Speaking of Marvel Age, our last stop this month is its second annual. The cover was a massive group shot of the main stars of the universe by Frenz and Sinnott, which was by necessity more crowded as a single page than Kerry Gammill's wraparound from the previous year. Starting with a reprint of a 3-page 1967 Lee/Kirby humor strip about themselves, we next got a highlight reel from Marvel's first quarter-century. Back then, "Marvel Comics" started in 1961 with the debut of the Fantastic Four, creating the illusion that a flush Baby Boomer could own every single Marvel Comic, and treating their wartime super-heroes from the series actually titled Marvel Comics as an out-of-continuity prototype. Next was Marvel A to Z, which was their own version of the Amazing Heroes Preview Specials, where they would give a few paragraph breakdown of each Marvel title's general course over the next half-year or so. Where the previous year, they'd blown a fat wad on 25 pages of original continuity storytelling, Marvel was tightening their belts to look more attractive for an upcoming sale. This time they only sprung for about 13 story pages to break up the text, plus some pin-ups with captions and dialogue balloons. The artists were generally lesser known than the 1985 crew, but Art Adams did a story page, and Walt Simonson a pin-up spread.

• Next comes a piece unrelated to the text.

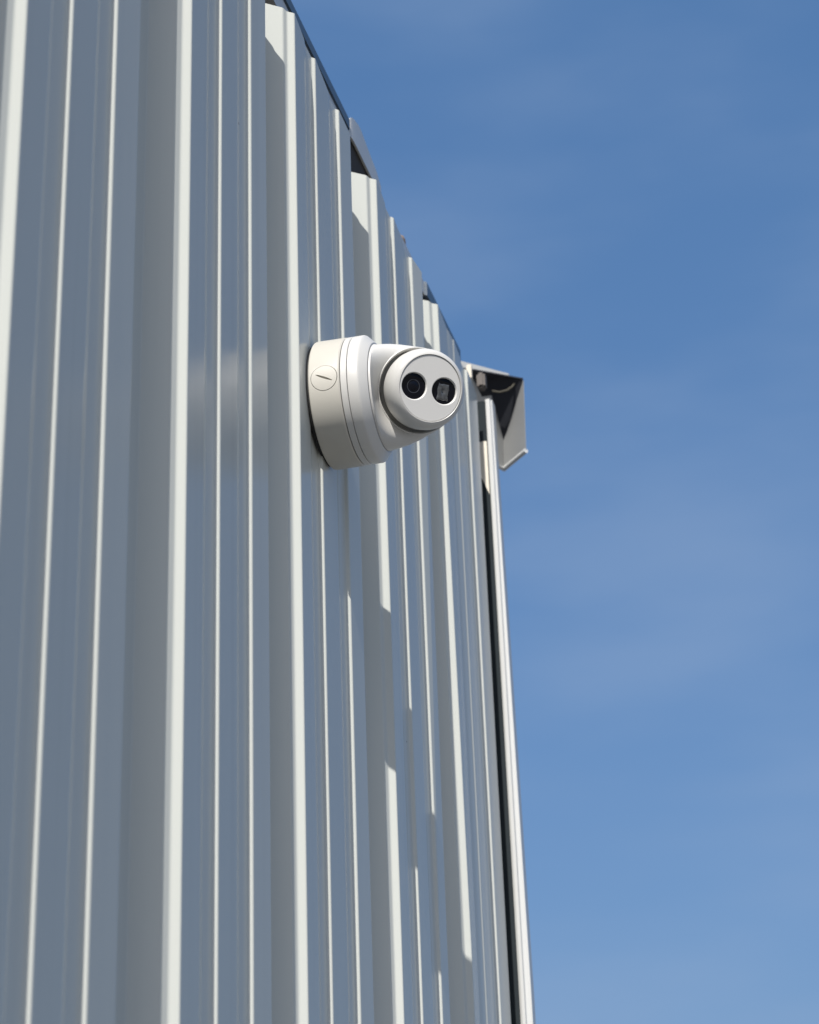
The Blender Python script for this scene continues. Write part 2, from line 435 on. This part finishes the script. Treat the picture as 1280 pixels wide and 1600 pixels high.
# camera base: thin mounting ring, band, chamfer up to the neck
part(lathe('mounting_ring', [(0, .0318), (BR-.0014, .0318), (BR-.0006, .0324), (BR-.0006, .0376), (BR-.0012, .0381), (0, .0381)], O, AX, M_camp, seg=SEG))
part(lathe('base_ring', [(0, .0386), (BR-.0012, .0386), (BR-.0006, .0391), (BR-.0006, .0478), (BR-.0012, .0492), (BR-.0024, .0503), (.0545, .0556), (.0535, .0562), (.0525, .0562), (0, .0562)], O, AX, M_camp, seg=SEG))
part(lathe('seam_gap', [(BR-.0028, .0305), (BR-.0028, .0480), (.050, .0485), (.050, .0570)], O, AX, M_rubber, seg=96))
# swivelling head
FN = Vector((-.71893, -.59177, -.36462)).normalized()
FC = Vector((.67035, -.10844, .90384 + EYE))
# housing: skinned from the neck circle to the oblique socket rim
NS = 160
rimc = FC - FN*.0285; RIM = .0420
e1 = Vector((0, 0, 1)); e1 = (e1 - FN*e1.dot(FN)).normalized(); e2 = FN.cross(e1)
n1 = Vector((0, 0, 1)); n2 = AX.cross(n1)
hb = bmesh.new()
def ring_n(c, u, v, r): return [c + r*(math.cos(2*math.pi*k/NS)*u + math.sin(2*math.pi*k/NS)*v) for k in range(NS)]
neck = ring_n(O + AX*.0585, n1, n2, .0513)
neck0 = ring_n(O + AX*.0566, n1, n2, .0519)
neckb = ring_n(O + AX*.0566, n1, n2, .0480)
rim = ring_n(rimc, e1, e2, RIM)
rims = [ring_n(rimc + FN*.0005, e1, e2, RIM-.0005), ring_n(rimc + FN*.0004, e1, e2, RIM-.0010), ring_n(rimc - FN*.0022, e1, e2, RIM-.0026), ring_n(rimc - FN*.0032, e1, e2, RIM-.0028), ring_n(rimc - FN*.016, e1, e2, RIM-.0040)]
stack = [neckb, neck0, neck]
ctr = (O + AX*.075)
for t in (.2, .4, .6, .8, .92):
    row = []
    for a, b in zip(neck, rim):
        p = a.lerp(b, t)
        p = p + (p-ctr).normalized()*.0022*math.sin(math.pi*t)
        row.append(p)
    stack.append(row)
stack += [rim] + rims
hv = [[hb.verts.new(p) for p in row] for row in stack]
for r0, r1 in zip(hv, hv[1:]):
    for k in range(NS): hb.faces.new([r0[k], r0[(k+1) % NS], r1[(k+1) % NS], r1[k]])
hb.faces.new(hv[-1])
part(bm_obj('housing', hb, M_camp, smooth=0.6))
# eyeball
ball = lathe('eyeball', [(.0310, -.0050), (.03185, -.0050), (.03185, -.0002), (.0323, .0002), (.0334, -.0002), (.0352, -.0016), (.0370, -.0040), (.0381, -.0072), (.0387, -.0108), (.0388, -.0150), (.0384, -.0200), (.0374, -.0250), (.0355, -.0300), (.0325, -.0350), (.028, -.0385), (0, -.0385)], FC, FN, M_camp, seg=SEG, smooth=0.6)
part(ball)
# face plate with two round windows
HC = [FC + Vector((-.01031, .01291, -.00063)), FC + Vector((.00950, -.01139, -.00026))]
HR = .0125
fp = bm_obj('face_plate', lathe_bm([(0, -.0060), (.0316, -.0060), (.0316, -.0010), (.0310, -.0005), (0, -.0005)], FC, FN, 192), M_face)
boolean(fp, [bm_obj('c', lathe_bm([(0, -.008), (HR, -.008), (HR, -.0018), (HR+.0004, -.0010), (HR+.0011, -.0003), (HR+.0011, .002), (0, .002)], h, FN, 96), None) for h in HC])
part(fp, ball)
for k, h in enumerate(HC):
    w = lathe('window', [(0, -.0058), (HR+.0002, -.0058), (HR+.0002, -.0032), (HR-.0006, -.0030), (0, -.0030)], h, FN, M_glass, seg=96)
    part(w, ball)
    if k == 0:
        part(lathe('lens_ring', [(.0059, -.0030), (.0059, -.00285), (.00635, -.00278), (.0066, -.0029), (.0066, -.0030)], h + FN*0, FN, M_lensring, seg=64), ball)
        part(lathe('lens_ring', [(.0088, -.0030), (.0088, -.0029), (.0090, -.0029), (.0090, -.0030)], h, FN, M_glass, seg=64), ball)
        part(lathe('lens', [(0, -.00215), (.0020, -.0023), (.0038, -.0026), (.0048, -.00302)], h, FN, M_glass, seg=64), ball)
    else:
        fx = Vector((.66, -.75, 0)); fx = (fx - FN*fx.dot(FN)).normalized(); fy = FN.cross(fx)
        if fy.z < 0: fy = -fy
        def led_bar(u0, v0, u1, v1, h0, h1, m):
            bm = bmesh.new()
            vs = [bm.verts.new(h + fx*u + fy*v + FN*z) for u in (u0, u1) for v in (v0, v1) for z in (h0, h1)]
            for q in ((0,1,3,2),(4,6,7,5),(0,4,5,1),(2,3,7,6),(0,2,6,4),(1,5,7,3)): bm.faces.new([vs[i] for i in q])
            bmesh.ops.bevel(bm, geom=bm.edges[:], offset=.0003, segments=2, affect='EDGES')
            return bm_obj('led_reflector', bm, m)
        def led_loop(hw, hh, cu, cv, rad, z, wob, seed):
            rr = random.Random(seed); pts = []
            for c0, c1 in (((-1, -1), (1, -1)), ((1, -1), (1, 1)), ((1, 1), (-1, 1)), ((-1, 1), (-1, -1))):
                for k in range(7):
                    t = k/7
                    u = (c0[0]*(1-t)+c1[0]*t)*hw + cu; v = (c0[1]*(1-t)+c1[1]*t)*hh + cv
                    pts.append(h + fx*(u + rr.uniform(-wob, wob)) + fy*(v + rr.uniform(-wob, wob)) + FN*z)
            pts.append(pts[0])
            return tube('led_reflector', pts, rad, M_led, seg=8)
        lens_block = bmesh.new()
        nu, nv = 22, 28
        rr = random.Random(21)
        grid = []
        for a in range(nu+1):
            col = []
            for b_ in range(nv+1):
                u = -1 + 2*a/nu; v = -1 + 2*b_/nv
                e = max(abs(u), abs(v))
                zz = -.0034 + .0012*(1 - max(0, (e-.78)/.22)**2) - .0008*math.exp(-((u/.38)**2 + (v/.42)**2)*1.3) + rr.uniform(-.00016, .00016)
                wu = .0060*(1 + .05*math.sin(5*v)); wv = .0082*(1 + .04*math.sin(6*u+1))
                col.append(lens_block.verts.new(h + fx*(u*wu - .0004) + fy*(v*wv - .0007) + FN*zz))
            grid.append(col)
        for a in range(nu):
            for b_ in range(nv): lens_block.faces.new([grid[a][b_], grid[a+1][b_], grid[a+1][b_+1], grid[a][b_+1]])
        part(bm_obj('led_lens', lens_block, M_led, smooth=3), ball)
        part(led_loop(.0034, .0040, -.0005, -.0006, .00030, -.0027, .00025, 5), ball)
        part(led_bar(-.0028, -.0034, .0020, .0026, -.0036, -.0030, M_lensring), ball)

Could you imagine a publisher paying for anything like this today? Anyway, either the New Universe titles weren't ready or, more likely, it was damage control for how lame they were coming out, but the only art for the upcoming line was one of Cynthia Martin's cosmic house ads of fuchsia lightning striking the Earth from outer space. It was still overall a nifty package, with a faux 1961 Marvel Age back cover by Richard Howell, but I still read my brother's copy.